Portal Onet.pl donosi, że firma Eko - Plus otrzymała koncesję na prowadzenie wydobycia w rejonie bytomskiego odcinka autostrady A1, linii kolejowej do Tarnowskich Gór i centrum handlowego M1. Górnicy zatrudnieni przez spółkę mieli zacząć fedrowanie już w tym miesiącu. Pozwolenie na eksploatację pokładów 501a, 503, 504, 507, 509, 510 ze złoża "Bytom I-1" wydano aż do 2043 roku. Eko - Plus zamierza wydobyć około 4 miliony ton węgla.
Czy eksploatacja zagrozi autostradzie? Generalna Dyrekcja Dróg Krajowych i Autostrad zapewnia, że trasa na śląskim odcinku została zaprojektowana z myślą o aktywności górniczej, dlatego jej konstrukcja została odpowiednio zabezpieczona. Ponadto za pomocą specjalnych czujników prowadzony jest całodobowy monitoring deformacji podłoża w rejonie drogi i jej otoczeniu. W korpusie zostały umieszczone urządzenia do pomiaru odkształceń górotworu oraz identyfikacji nagłych deformacji nieciągłych terenu, system piezometrów do monitoringu wód podziemnych, jak również siatka reperów do pomiarów geodezyjnych. - Tutejszy oddział posiada specjalistyczne oprogramowanie, za pomocą którego zbierane są dane z monitorowanego terenu. Ewentualne przekroczenie dopuszczalnych progów alarmowych skutkuje natychmiastową reakcją - powiedział dziennikarzowi Onet.pl Marek Prusak, rzecznik śląskiego oddziału GDDKiA.
Choć autostrada posiada odpowiednie zabezpieczenia, to pozytywna opinia dla planów eksploatacji została wydana przez GDDKiA pod warunkiem prowadzenia wydobycia z podsadzką hydrauliczną lub zestaloną. To droższa metoda, ale bezpieczniejsza dla obiektów znajdujących się na powierzchni. Pozytywną opinię wydał również bytomski Urząd Miejski.

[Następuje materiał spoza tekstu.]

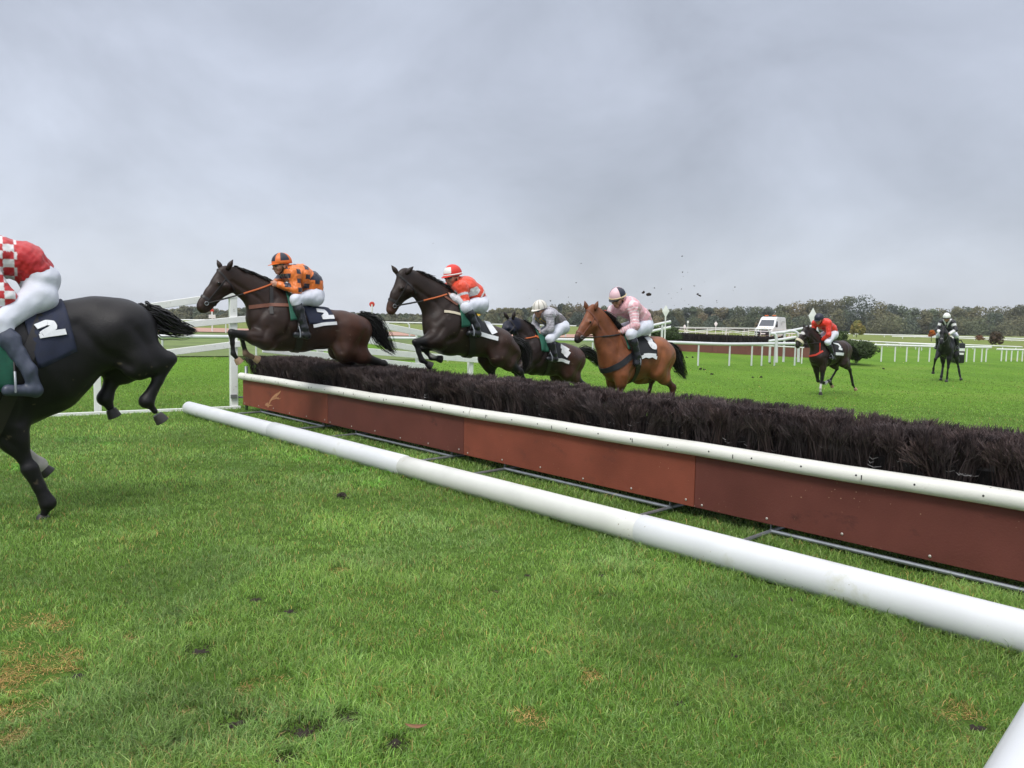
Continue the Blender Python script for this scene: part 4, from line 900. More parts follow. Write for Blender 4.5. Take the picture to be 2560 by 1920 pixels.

Firma Eko - Plus Sp. z o.o. powstała w 2001 roku. Spółka wydobywa węgiel z pokładów eksploatowanych dawniej przez kopalnię Powstańców Śląskich i wykorzystuje do tego szyby w Bytomiu i Radzionkowie. Firma zatrudnia ok. 300 osób. W tym roku otrzymała Nagrodę Gospodarczą Prezydenta Bytomia. Pod koniec czerwca w kopalni Eko - Plus doszło do wstrząsu o sile ok. 3,2 w skali Richtera, który był wyczuwalny nie tylko w Bytomiu, ale także w Chorzowie i Tarnowskich Górach, jednak nie spowodował żadnych strat.